Save The Waves Coalition announced the release of its first Surfonomics study, to measure the economic value of the surfing wave at Mundaka to the local economy. Mundaka is a town whose economy relies heavily on surf tourism, and in 2005 the wave was temporarily lost due to river dredging for a large ship-building project.

“A beautiful surfing wave like Mundaka is truly a world treasure,” said Save The Waves executive director Dean LaTourrette. “This study provides evidence of not just the environmental value of a Mundaka, but of the economic value as well, reinforcing the notion that it and other spots like it need to be protected.”

The study, entitled “The Impact of Surfing on the Local Economy of Mundaka, Spain,” was conducted by graduate student Melissa Murphy of the Univesity of Oregon’s College of Oceanic and Atmospheric Sciences, with the help of Maria Bernal from Autonoma University Madrid, and was commissioned by Save The Waves Coalition.

Summary of Key Findings:

1) At higher visitation levels, surfing and the wave at Mundaka has an estimated positive economic impact of up to $4.5 million per year to the local economy – in a town of approximately 1,900 people. (Based on visitation levels of 40,000 per year.)

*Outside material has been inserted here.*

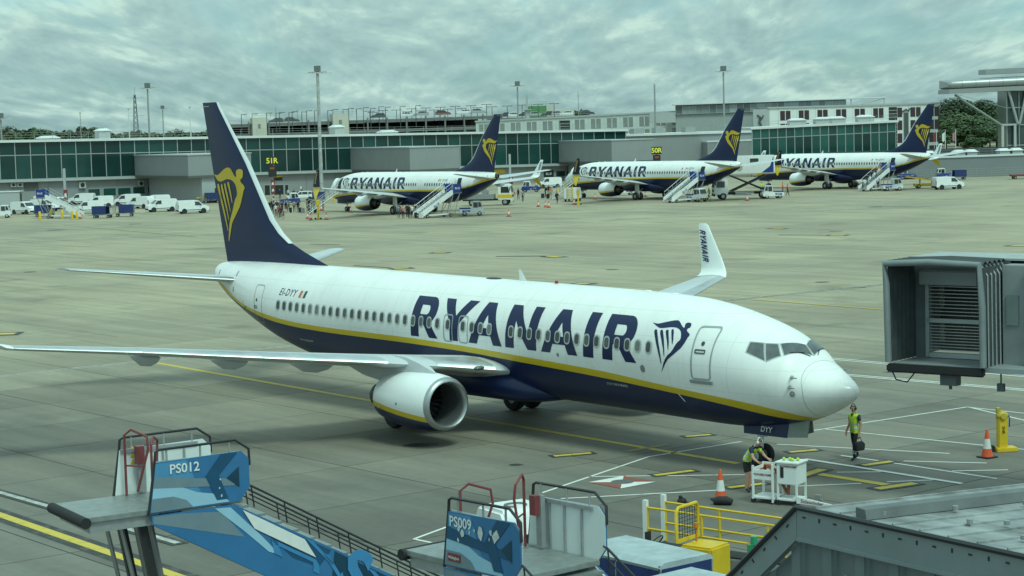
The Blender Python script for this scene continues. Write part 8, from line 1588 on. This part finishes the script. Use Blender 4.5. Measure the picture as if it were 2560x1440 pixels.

2) Surfing at Mundaka adds up to $1.5 million in annual personal income to the local population, and supports up to 95 jobs.1

3) A majority of survey respondents claimed they would no longer visit Mundaka if the wave there were significantly degraded.

4) Local businesses estimated that up to 40% of their customers are surfers or surf spectators, and that the loss of business due to the degradation of the wave and the cancellation of the Billabong Pro contest could be as high as 50%. (Based on informal interviews with local businesses.)